News behind a pay wall?

News behind a pay wall?

Newspaper publishers suffer for years now. The number of readers is going down – and as a result advertisers are less interested to put an advert in a newspaper. With the rise of the app store economy, publishers have the chance to come closer to a price model that works.

Strategy 1: news behind a pay wall?

In order to generate revenue there are plenty of newspapers who have turned news into paid content. The UK Times experiment with the paywall demonstrates that people say “No, thanks” and click away to another site when faced with a paywall at a news site. Source: The Times UK Lost 4 Million Readers To Its Paywall Experiment

Strategy 2: look at other industries (gaming industry) – The app store economy

The app store economy - innnovative pricing through inn-app purchase

The app store economy - innnovative pricing through inn-app purchase

Since there are loads of buzz within the publishing industry about publishing for the iPad, why not have a look at the opportunities of the app store economy? In the beginning of the Apple App Store, you had free apps and paid apps. After a while, they added a functionality called “in-app purchases”. In-app purchases mean that you can offer the apps for free and charge upgrades in the app – like e.g. in the gaming industry new levels.

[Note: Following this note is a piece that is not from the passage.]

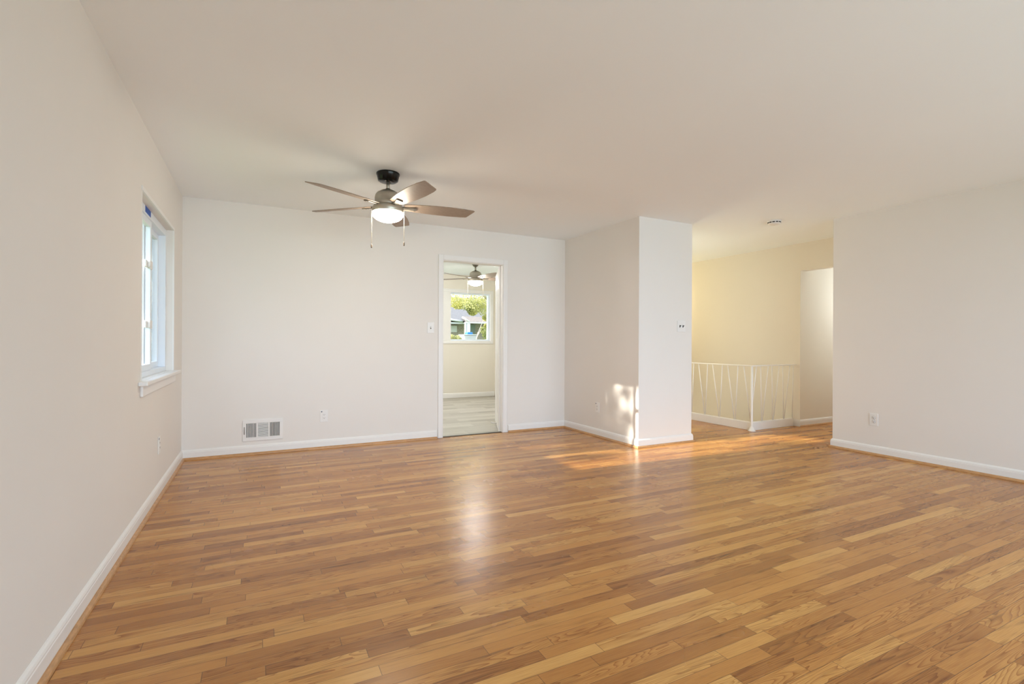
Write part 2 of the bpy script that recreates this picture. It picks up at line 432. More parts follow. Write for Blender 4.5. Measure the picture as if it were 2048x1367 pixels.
# back room walls
KX0, KX1, KZ0, KZ1 = 2.25, 4.235, 1.125, 2.095
b = MB()
b.box((XK0 - 0.1, YK1, -0.1), (KX0, YK1 + 0.17, H)); b.box((KX1, YK1, -0.1), (XK1 + 0.12, YK1 + 0.17, H))
b.box((KX0, YK1, -0.1), (KX1, YK1 + 0.17, KZ0)); b.box((KX0, YK1, KZ1), (KX1, YK1 + 0.17, H))
struct('wall_back_room', b, CREAM, 'cream far wall of the room beyond the doorway', 'wall')
b = MB(); b.box((XK1, YK0, -0.1), (XK1 + 0.12, YK1, H))
struct('wall_back_room_right', b, CREAM, 'cream right wall of the room beyond the doorway', 'wall')
b = MB(); b.box((XK0 - 0.12, YK0, -0.1), (XK0, YK1, H))
struct('wall_back_room_left', b, CREAM, 'cream left wall of the room beyond the doorway', 'wall')
b = MB()
for p, q in (((XL - 0.2, YF - 0.1, -0.6), (HX, YK1 + 0.1, -0.125)),):
    b.box(p, q)
struct('trim_1', b, OUTDOORWALL, 'foundation below the floor', 'foundation')

# ------------------------------------------------------------------ baseboards with oak shoe moulding
BASE_PROF = [(0, 0.0), (0.0145, 0.0), (0.0145, 0.066), (0.0125, 0.070), (0.0125, 0.076), (0.009, 0.084), (0.004, 0.090), (0.0, 0.093)]
SHOE_PROF = [(0.0145, 0.0)] + [(0.0145 + 0.017 * cos(t), 0.020 * sin(t)) for t in [k * pi / 2 / 5 for k in range(6)]]
def sweep_run(mb, prof, p0, p1, m0, m1):
    d = Vector((p1[0] - p0[0], p1[1] - p0[1])); L = d.length; d.normalize(); nrm = Vector((-d.y, d.x))
    A, B = [], []
    for o, z in prof:
        a = Vector(p0) + d * (m0 * o) + nrm * o; c = Vector(p1) - d * (m1 * o) + nrm * o
        A.append(mb.bm.verts.new((a.x, a.y, z))); B.append(mb.bm.verts.new((c.x, c.y, z)))
    k = len(prof)
    for i in range(k):
        j = (i + 1) % k
        mb.bm.faces.new((A[i], A[j], B[j], B[i]))
    mb.bm.faces.new(A[::-1]); mb.bm.faces.new(B)
    bmesh.ops.recalc_face_normals(mb.bm, faces=mb.bm.faces[:])
def baseboard(name, runs, label, shoe=True, shade=None):
    b = MB(); s = MB()
    for r in runs:
        sweep_run(b, BASE_PROF, *r); sweep_run(s, SHOE_PROF, *r)
    o = struct(name, b, TRIM, label, 'baseboard')
    if shoe:
        tag(s.build('shoe_moulding', SHOE, o), 'oak quarter-round strip')
    else: s.bm.free()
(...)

Price model innovation newspapers: app store and in-app purchase

Consider this: a newspaper publisher creates an iPad edition. Would it make sense to offer the app for free, allowing everyone to read the entire newspaper on iPad? Would it make sense to limit the free articles to 3 and then offer “in-app purchase options” if one wants to read more? Would it make sense to show a summary of all articles and offer “in-app purchase options” to get the entire article?

We’d love to see publishers experiment with it and see whether the strategy from one industry can be applied to another one.